Phase 8 — Performance & Resilience

How:

  • Rendering:

    • Keep lists virtualized; hydrate only whats visible; memoize high-churn components; defer non-critical work with idle callbacks.
  • Network:

    • Structured fetch layer with timeouts, abort support, and retry/backoff on idempotent GETs; idempotency keys on create/update to prevent dupes.
  • Perceived speed:

    • Optimistic UI where safe (e.g., draft saves); skeletons/spinners with progress semantics; prefetch likely next views.
  • Failure handling:

    • Standard error surface (banner/toast + inline details); retry path; offline detection with queued drafts.
  • Metrics:

    • Track Web Vitals and action latencies; set budgets (e.g., LCP, INP) and regressions fail CI perf checks (can be a nightly).

Phase 9 — Internationalization & Theming Consistency

How:

  • Strings:

    • Centralize UI strings under a namespace scheme; ensure interpolation is safe; default English bundle with stubs for others.
  • Formatting:

    • Use Intl APIs for dates/numbers/plurals; avoid manual formatting; prepare RTL-safe layouts (logical properties).
  • Themes:

    • Single source for color/spacing/typography tokens; verify contrast programmatically; support prefers-color-scheme.

Phase 10 — Observability, Security & Release Readiness

How:

  • Observability:

    • Error boundaries with user-friendly fallback views; structured client logs (level, code, context) routed to a collector; anonymized action breadcrumbs for repro.
  • Security posture:

    • Input validation at boundaries; sanitize rich text; content-security-policy hardening; permission checks at every write; least-privilege tokens.
  • Migrations & backups:

    • Versioned migrations with idempotent steps; pre-prod dry run; exportable backup of critical entities; rollback procedure.
  • Release discipline:

    • SemVer tags; changelog; migration notes; upgrade guide; “go/no-go” checklist (tests green, a11y checks pass, metrics within budget).

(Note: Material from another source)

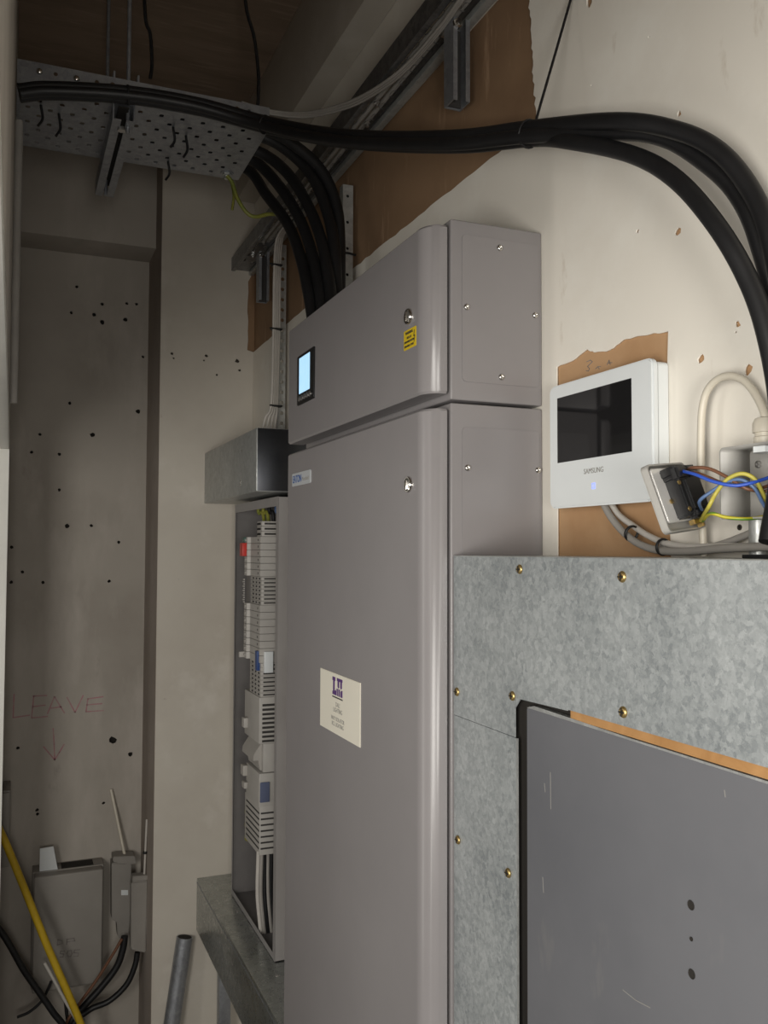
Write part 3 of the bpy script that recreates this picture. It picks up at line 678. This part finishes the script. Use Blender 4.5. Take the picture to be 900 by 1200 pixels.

Cross-cutting Technical Principles

  • Contracts first: Define data and role contracts before wiring UI; document them in the repo and tests.
  • Small vertical slices: Ship changes end-to-end (schema → API → state → UI → tests) in thin increments.
  • One source of truth: Centralize constants (roles, statuses, limits) and import them everywhere.
  • Guardrails by default: Lint/type/test/a11y checks run locally and in CI; merges require green gates.
  • Telemetry with restraint: Collect only whats necessary for quality; feature-flag any new collection.

Assumptions & Risks

  • We control both client and API contracts (or can negotiate them).
  • Current data fits a clean migration to per-name default blogs without manual reconciliation.
  • Editor content can be sanitized without breaking required formatting.
  • Minimal E2E is enough for confidence; we can expand later if flakiness appears.